Les associations, le lien entre les deux univers

Certains essayent donc de rapprocher ces deux mondes. L'AsTRES (Association tourisme, recherche et enseignement supérieur), créée en 2010, se veut un « espace d'échanges et de réflexions entre chercheurs, étudiants, professionnels et institutionnels ». De son côté, Cécile Clergeau vient de créer l'Afmat (Association francophone de management du tourisme) avec le même objectif.

D'autres estiment que le problème est lié à la recherche en tourisme elle-même. « On est dans des sciences humaines. Est-ce que la recherche dans ce secteur est aussi importante que dans l'aéronautique ou la santé ? », s'interroge Emmanuel Foiry, PDG de Kuoni France.

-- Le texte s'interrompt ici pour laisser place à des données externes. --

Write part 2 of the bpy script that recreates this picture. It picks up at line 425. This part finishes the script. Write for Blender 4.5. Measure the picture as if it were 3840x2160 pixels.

Gaëtane Gambier-Thurot, directrice de la recherche pour l'ESCAET, accompagne les étudiants dans leurs travaux de « recherche appliquée » dans les entreprises avec des sujets comme « La mise en place d'une stratégie et d'un pilotage achat optimisés dans le cadre de l'assistance à une clientèle Corporate et Loisirs » ou « Comment inclure dans l'offre de service d'une TMC des produits additionnels et quelles stratégies adopter ? ». Des cas concrets et plus proches des problématiques des entreprises que les thèses de certains chercheurs.

« Certes, nous sommes en dehors des standards universitaires pour qui une « recherche n'existe que si elle est publiée ». Encore faut-il que la publication tous azimuts ne soit pas faite uniquement pour faire valoir le chercheur vis-à-vis des autres chercheurs et du monde scientifique. Malheureusement, la dérive est constatée chaque jour au vu de certains contenus d'articles de recherche », conclut Gaëtane Gambier-Thurot.